At VoiceCon, Microsoft made much noise about how the softphone delivered better audio quality than a leading IP phone. (see my posts: Microsoft – where do your get this stuff? and Psytechnics Gets a Microsoft Moment )

At first it sounds impressive – especially considering the history of Windows. I remember in 1998 getting all excited about the prospects of Nortel doing a deal with Vocaltec, the Israeli company that was the first with a Windows softphone, but then having experienced it, I acknowledged that the OS had several flaws.

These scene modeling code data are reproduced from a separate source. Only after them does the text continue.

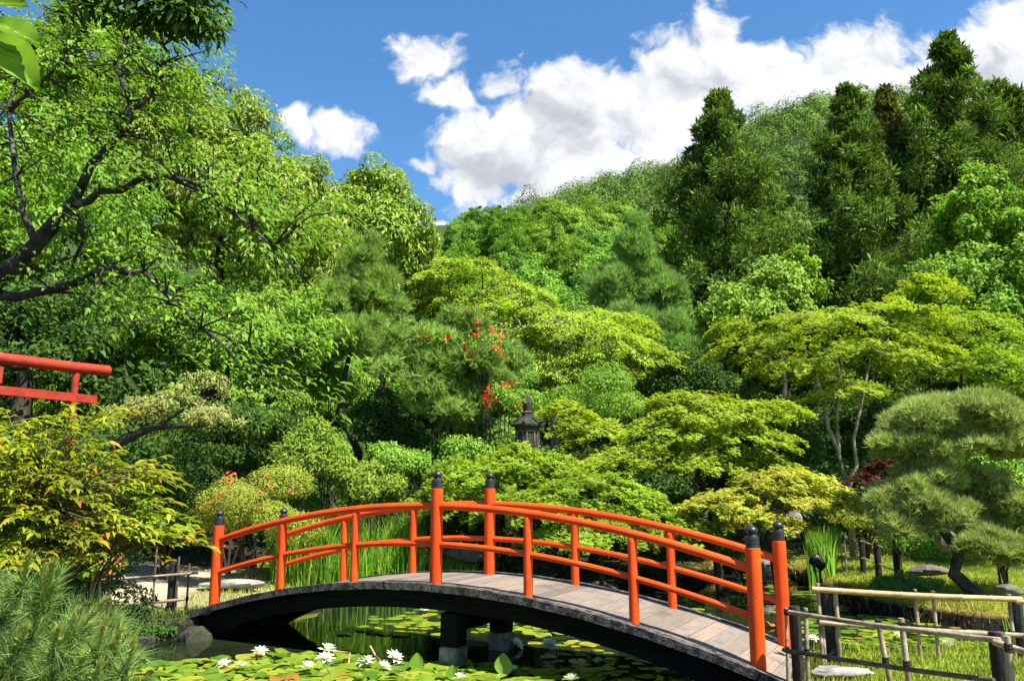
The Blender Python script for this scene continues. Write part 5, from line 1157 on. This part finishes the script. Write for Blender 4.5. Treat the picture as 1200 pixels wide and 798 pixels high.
# sapling close to the viewer with large light green leaves
def sapling():
    b = np.array([-1.25, 1.5, gz(-1.25, 1.5) - .05]); root = empty('young_tree', b, 'young tree close at the upper left corner with large translucent light green leaves', 'tree')
    W = [b, np.array([-1.22, 1.5, 1.2]), P(-90, 20, 1.45), P(-40, 10, 1.4), P(-8, 30, 1.36)]; mb = MB(b); mb.tube(W, [.014, .011, .007, .005, .003], 6); mb.build('trunk', M['bark_cherry'], root)
    spec = [((-14, 42), (44, 98), .5, 1.38), ((-4, 28), (46, 45), .42, 1.36), ((-30, 8), (28, -2), .45, 1.4), ((-10, 30), (28, 62), .4, 1.40), ((-60, -10), (-30, -70), .4, 1.4), ((-50, 40), (-60, 110), .4, 1.42)]
    pos = []; ax = []; L_ = []; wr = []
    for (a, c, w, y) in spec:
        p0 = P(*a, y); p1 = P(*c, y - .03); pos.append(p0); ax.append(p1 - p0); L_.append(np.linalg.norm(p1 - p0))
    ax = np.array(ax); nr = unit(np.cross(ax, np.array([.1, 1, .2])) * .15 + np.array([.1, -.75, .55]))
    for p0, D, nn, ln in zip(pos, unit(ax), nr, L_):          # each big leaf: a curved blade with side veins, and its midrib
        nn = unit(nn - D * nn.dot(D)); S = np.cross(nn, D); m = MB(b); nu, nv = 14, 8; vs = []
        for i in range(nu + 1):
            t = i / nu; w = .26 * ln * math.sin(math.pi * t ** .8) ** .8 * (1 - .25 * t) + .002
            for j in range(nv + 1):
                q = -1 + 2 * j / nv; vs.append(p0 + D * ln * t + S * w * q + nn * ln * (.10 * abs(q) - .16 * t * t + .012 * math.sin((t * 9 - abs(q) * 1.6) * 2 * math.pi)))
        m.add(vs, [(i * (nv + 1) + j, i * (nv + 1) + j + 1, (i + 1) * (nv + 1) + j + 1, (i + 1) * (nv + 1) + j) for i in range(nu) for j in range(nv)])
        lf = m.build('leaf', M['bigleaf'], root, smooth=80)
        m = MB(b); m.tube([p0 + D * ln * t + nn * ln * (-.16 * t * t - .004) for t in (-.12, 0, .25, .5, .75, .97)], [.0011, .0012, .001, .0008, .0006, .0003], 5); m.build('midrib', M['candle'], lf)
sapling()

M['cane'] = simple_mat('green_brown_cane', (.05, .05, .015), (.14, .12, .04), 9, .8, .4)
def nandina():
    global rng
    rng = np.random.default_rng(420)
    b = np.array([-3.0, 4.9, gz(-3.0, 4.9) - .03]); root = empty('nandina_shrub', b, 'yellow green nandina shrub with slender pointed leaves at the left edge before the gate', 'shrub'); mb = MB(b)
    pos = []; nr = []; ax = []; L_ = []
    def spray(p, d, n, ls):
        """one compound leaf: paired leaflets along a thin arching stalk"""
        d = unit(d); side = unit(np.cross(d, UP)); ln = ls * (n * .42 + 1); pts = [p]
        for i in range(1, n + 1):
            f = i / n; pts.append(p + d * ln * f + UP * (-.15 * ln * f * f))
        mb.tube(pts, [.0035] * len(pts), 3, cap=False)
        for i in range(1, n + 1):
            for s in (-1, 1):
                if rng.random() < .08: continue
                dd = unit(d * .75 + side * s * rng.uniform(.5, .9) + UP * rng.uniform(-.12, .32)); pos.append(pts[i]); ax.append(dd); nr.append(unit(UP + rng.normal(size=3) * .3 - d * .1)); L_.append(ls * rng.uniform(.75, 1.15) * (1 - .25 * i / n))
        pos.append(pts[-1]); ax.append(unit(d - UP * .1)); nr.append(unit(UP + rng.normal(size=3) * .2)); L_.append(ls)
    crown = [(20, 520, 75, 34, 5.0, 64), (75, 560, 90, 40, 4.9, 96), (45, 610, 85, 45, 4.8, 96), (120, 600, 75, 26, 4.9, 60), (165, 625, 40, 12, 4.9, 22), (10, 570, 60, 60, 4.7, 64), (100, 495, 20, 14, 5.1, 9), (150, 552, 40, 8, 5.0, 14), (70, 640, 60, 20, 4.7, 28), (-60, 570, 60, 70, 4.8, 64)]
    canes = []
    for i in range(15):
        x = b[0] + rng.normal() * .28; y = b[1] + rng.normal() * .2; h = rng.uniform(.9, 1.75); t = np.array([x + rng.normal() * .3 + .1, y + rng.normal() * .15, b[2] + h])
        s = np.array([x, y, b[2]]); mb.tube([s, (s + t) / 2 + rng.normal(size=3) * .04, t], [.014, .011, .006], 5); canes += [s * (1 - f) + t * f for f in (.5, .7, .85, 1.)]
    A = np.array(canes)
    for (u, v, ru, rv, y, n) in crown:
        c, r_ = E(u, v, ru, rv, y, .35)
        for i in range(n):
            p = c + rdir(1)[0] * np.array(r_) * rng.uniform(.2, 1) ** .5; a = A[int(np.argmin(np.linalg.norm(A - p, axis=1)))]; d = unit((p - a) * np.array([1, 1, .5]) + rng.normal(size=3) * .12)
            mb.tube([a, (a + p) / 2 + UP * .03, p], [.005, .004, .003], 3, cap=False); spray(p - d * .1, d, rng.integers(4, 7), rng.uniform(.062, .09))
    for (u, v, du, dv) in ((195, 628, 40, -2), (150, 545, 45, 0), (78, 508, 5, -35), (112, 500, 30, -30), (190, 600, 30, 5), (208, 632, 45, 2), (160, 640, 40, 15)):
        p = P(u, v, 4.9); spray(p, P(u + du, v + dv, 4.8) - p, 4, .085); a = A[int(np.argmin(np.linalg.norm(A - p, axis=1)))]; mb.tube([a, (a + p) / 2 + UP * .05, p], [.005, .004, .003], 3, cap=False)
    leaves('foliage', np.array(pos), np.array(nr), np.array(ax), np.array(L_) * 1.12, .36, 'leaf', M['nandina'], root, b, curl=.14)
    mb.build('canes', M['cane'], root)
nandina()

def foreground_pine():
    global rng
    rng = np.random.default_rng(430)
    b = np.array([-2.5, 4.0, gz(-2.5, 4.0) - .03]); root = empty('young_pine', b, 'young pine with upright pale candles at the lower left corner', 'pine'); mb = MB(b)
    def cone(u, v, ru, rv, y, n, ry):
        c, r_ = E(u, v, ru, rv, y, ry); return [c + rdir(1)[0] * np.array(r_) * rng.uniform(.1, 1) ** .4 for _ in range(n)]
    T = cone(50, 755, 80, 45, 4.0, 60, .5) + cone(15, 710, 55, 40, 4.2, 26, .4) + cone(110, 785, 45, 22, 3.8, 26, .35) + cone(-50, 740, 60, 70, 4.0, 26, .4) + cone(60, 815, 110, 30, 3.9, 40, .5)
    trunk = [b, b + np.array([.1, 0, .35]), b + np.array([.0, .05, .75]), P(40, 690, 4.1)]
    skeleton(mb, trunk, [.05, .04, .025, .012], np.array(T), .005, .02, seed=431, n=5)
    pos = []; ax = []
    for t in T:
        d = unit((t - trunk[1]) * np.array([.7, .5, .2]) + UP * .45 + rng.normal(size=3) * .25)
        for k in range(7): pos.append(t - d * .02 * k); ax.append(unit(d + rng.normal(size=3) * .25))
    pos2 = []; ax2 = []
    cn = []; ca = []; 
    spec = [((95, 735), (124, 702)), ((117, 758), (122, 730)), ((126, 765), (142, 738)), ((150, 785), (156, 752)), ((134, 772), (138, 750)), ((72, 757), (90, 715)), ((66, 755), (68, 737)), ((55, 690), (62, 660)), ((48, 700), (50, 668)), ((20, 760), (30, 735)), ((5, 715), (12, 690)), ((92, 790), (100, 765)), ((110, 800), (117, 778)), ((40, 740), (46, 708)), ((28, 680), (34, 652))]
    for (a, c) in spec:
        y = rng.uniform(3.3, 3.5); p, q_ = P(*a, y), P(*c, y - .05); d = unit(q_ - p); ln = np.linalg.norm(q_ - p)
        cb2 = MB(b); cb2.tube([p - d * .09 - UP * .02, p, p + d * ln * .5, p + d * ln * .92, q_], [.004, .005, .006, .006, .002], 6); can = cb2.build('candle', M['candle'], root); cn = []; ca = []
        for k in range(230):
            f = rng.uniform(.05, 1); cn.append(p + d * ln * f); ca.append(unit(d * 1.15 + rng.normal(size=3) * .33))
        leaves('bud_needles', np.array(cn), unit(np.cross(np.array(ca), rng.normal(size=(len(ca), 3)))), np.array(ca), .040 * rng.uniform(.7, 1.2, len(cn)), .11, 'flatkite', M['candle'], can, b)
        pos2 += [p - d * rng.uniform(.0, .10) + rng.normal(size=3) * .012 for _ in range(12)]; ax2 += [unit(d * .5 + rng.normal(size=3) * .55) for _ in range(12)]
    pos += pos2; ax += ax2
    leaves('needles', np.array(pos), np.array(ax), np.array(ax), .12 * rng.uniform(.8, 1.2, len(pos)), 1, 'fgn', M['pine_fg'], root, b)
    mb.build('trunk', M['bark'], root, smooth=60)
foreground_pine()
# low dark planting on the near left bank
sh('shaded evergreen shrub behind the young pine at the lower left', 60, 690, 95, 52, 8.2, M['dark'], .06, 6500, seed=441)
sh('small shrub with coral young leaves between the nandina and the left bank fence', 110, 660, 30, 16, 6.2, M['mid'], .05, 700, seed=442, name='small_shrub', flowers=('pink_flower', 20, .035, None))
sh('shaded leafy shrub overhanging the left bank below the grey fence', 150, 738, 62, 18, 12.3, M['dark'], .07, 3500, seed=444)
sh('dark broad low shrub under the nandina', 20, 640, 110, 50, 6.4, M['dark'], .06, 5000, seed=443)
# a few fallen leaves on the lawn by the fence
for i, (u, v) in enumerate(((998, 768), (1014, 766), (1140, 764), (903, 733))):
    p = onz(u, v, -.17 if u > 950 and u < 10 else WATER_Z + .03); p = np.array([p[0], p[1], (gz(p[0], p[1]) + .05) if u > 950 and u < 10 else p[2]])
    rr = np.random.default_rng(i); o = leaves('fallen_leaf', np.array([p, p, p]) , unit(np.array([[.2, -.6, .7], [-.3, -.6, .6], [.5, -.4, .6]])), unit(np.array([[1, .2, .4], [-.6, .3, .5], [.1, .1, 1]])), np.array([.11, .09, .1]), .6, 'leaf', M['litter'], None)
    o.data.transform(Matrix.Translation(tuple(-p))); o.location = tuple(p)
    tag(o, ['reddish brown fallen leaf on the grass left of the bamboo uprights', 'second brown fallen leaf just right of the reddish one', 'brown fallen leaf near the large water lily at right', 'brown fallen leaf floating behind the right end posts'][i], 'fallen leaf')
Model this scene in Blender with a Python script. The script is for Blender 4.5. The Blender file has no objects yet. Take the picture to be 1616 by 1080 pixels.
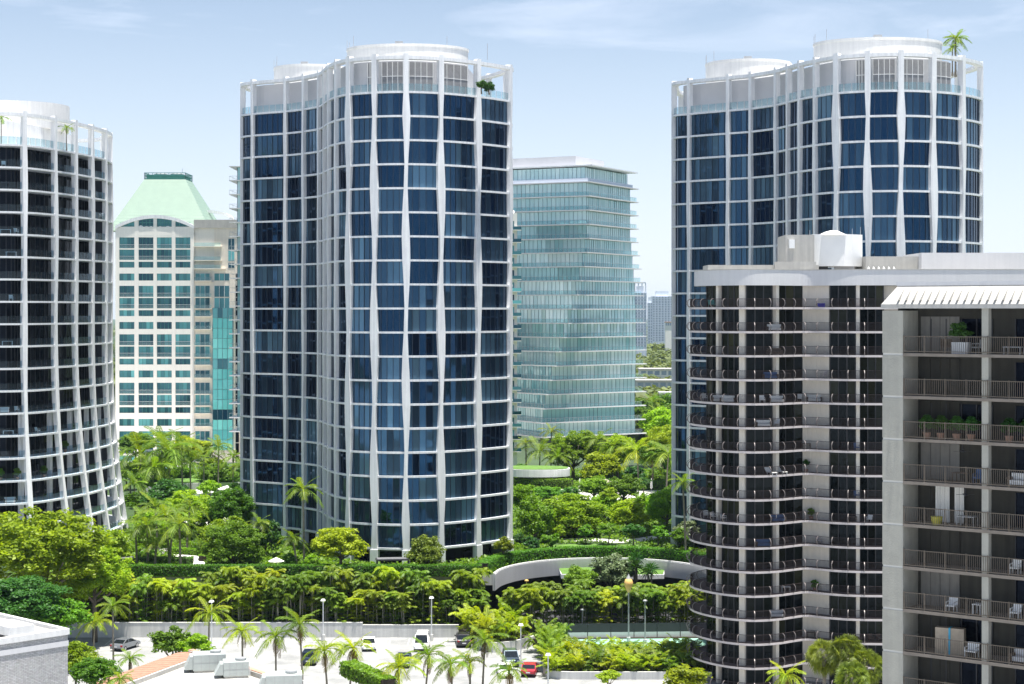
import bpy, math, random
import numpy as np
from mathutils import Vector, Matrix

# ---------------------------------------------------------------- camera, sky, sun, exposure
SC = bpy.context.scene
COL = SC.collection
F, HC, HZ = 2800.0, 46.0, 490.0          # focal length in photo pixels, eye height in metres, horizon row
R = math.radians

cam_d = bpy.data.cameras.new('camera')
cam = bpy.data.objects.new('camera', cam_d)
COL.objects.link(cam)
cam.location = (0, 0, HC)
cam.rotation_euler = (R(90), 0, 0)
cam_d.sensor_fit = 'HORIZONTAL'
cam_d.sensor_width = 36
cam_d.lens = 36 * F / 1616
cam_d.shift_y = -50 / 1616
cam_d.clip_start = 1
cam_d.clip_end = 40000
SC.camera = cam

SUN_EL, SUN_AZ = 83, 135                   # degrees; azimuth from +Y (view direction) towards +X
world = bpy.data.worlds.new('World')
SC.world = world
world.use_nodes = True
wn, wl = world.node_tree.nodes, world.node_tree.links
wn.clear()
w_out = wn.new('ShaderNodeOutputWorld')
w_bg = wn.new('ShaderNodeBackground')
w_bg.inputs['Strength'].default_value = 0.056
sky = wn.new('ShaderNodeTexSky')
sky.sky_type = 'NISHITA'
sky.sun_disc = False
sky.sun_elevation = R(SUN_EL)
sky.sun_rotation = R(SUN_AZ)
sky.air_density = 1.0
sky.dust_density = 0.35
sky.ozone_density = 3.0
# thin cirrus: stretched noise on the view direction
tc = wn.new('ShaderNodeTexCoord')
mp = wn.new('ShaderNodeMapping')
mp.inputs['Scale'].default_value = (2.2, 2.2, 13.0)
mp.inputs['Rotation'].default_value = (0.0, R(8), 0)
mp.inputs['Location'].default_value = (0.37, 0.0, 0.6)
cn = wn.new('ShaderNodeTexNoise')
cn.inputs['Scale'].default_value = 2.6
cn.inputs['Detail'].default_value = 7
cn.inputs['Roughness'].default_value = 0.55
cn.inputs['Distortion'].default_value = 0.5
cr = wn.new('ShaderNodeValToRGB')
cr.color_ramp.elements[0].position = 0.40
cr.color_ramp.elements[0].color = (0.05, 0.05, 0.05, 1)
cr.color_ramp.elements[1].position = 0.74
cr.color_ramp.elements[1].color = (0.6, 0.6, 0.6, 1)
mx = wn.new('ShaderNodeMix')
mx.data_type = 'RGBA'
mx.inputs['B'].default_value = (8.6, 9.3, 10.9, 1)
wl.new(tc.outputs['Generated'], mp.inputs['Vector'])
wl.new(mp.outputs['Vector'], cn.inputs['Vector'])
wl.new(cn.outputs['Fac'], cr.inputs['Fac'])
# pale moist air low over the horizon, all the way round
sx = wn.new('ShaderNodeSeparateXYZ'); wl.new(tc.outputs['Generated'], sx.inputs['Vector'])
hr = wn.new('ShaderNodeMapRange'); hr.interpolation_type = 'SMOOTHSTEP'
hr.inputs['From Min'].default_value = -0.02; hr.inputs['From Max'].default_value = 0.24
hr.inputs['To Min'].default_value = 0.68; hr.inputs['To Max'].default_value = 0.14
wl.new(sx.outputs['Z'], hr.inputs['Value'])
mxa = wn.new('ShaderNodeMath'); mxa.operation = 'MAXIMUM'
wl.new(cr.outputs['Color'], mxa.inputs[0]); wl.new(hr.outputs['Result'], mxa.inputs[1])
wl.new(mxa.outputs[0], mx.inputs['Factor'])
wl.new(sky.outputs['Color'], mx.inputs['A'])
wl.new(mx.outputs['Result'], w_bg.inputs['Color'])
wl.new(w_bg.outputs['Background'], w_out.inputs['Surface'])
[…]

Windows 95, 98 and probably Millenium, were all single threaded. That means, that any real-time process underway, occupied the machine completely. Any intermittent process, like a clock update, or an email server update simply seized control of the processor, did its thing, and then dropped the user back into the real-time process then underway. This might work if I was editing an email since the interrupt was only about 500 milliseconds long. However, in an audio conversation, a random 0.5 seconds of zero speech processing can destroy the context for the user, and of course destroy the experience of the user.

It could literally eliminate answers like, 'no' which only take ~ 400 milliseconds to speak.

However, Windows today, with the fast processors of today, with the massive memory of today have no trouble with this challenge (thank God) and the Psytechnics test proves it. In the test, results available at www.psytechnics.com, a Microsoft Windows and Office client with a USB phone are contrasted with the Cisco 7961 IP phone. The comparisons show that the MSFT device supports Wideband and Narrowband operation, while the Cisco phone supports G.711 and G.729.

Does this show that MSFT doesn't support the ITU's codec and won't be able to interoperate with other gateways and applications?

Also, the confidence intervals of each of the samples contrasting the narrowband and the G.711 may suggest that the gap is pretty small. For example, at IP Condition 1 (no other apps running on the LAN), the MSFT setup generates a MOS (Mean Opinion Score) of 3.51 and a confidence interval of 0.11. In contrast, the Cisco phone, at IP Condition 1, using the G.711 codec generated a MOS mean of 3.41 and a confidence interval of 0.11. So, although the MSFT setup does have an higher score here, it isn't much of a higher score.

So, this is a test of the performance of two codecs – one using ITU codec standards and the other a proprietary MSFT implementation. Was that the real goal of the test?

Maybe MSFT should present its IPR to the ITU to imbed it into the next codec standard? How about it, Jeff?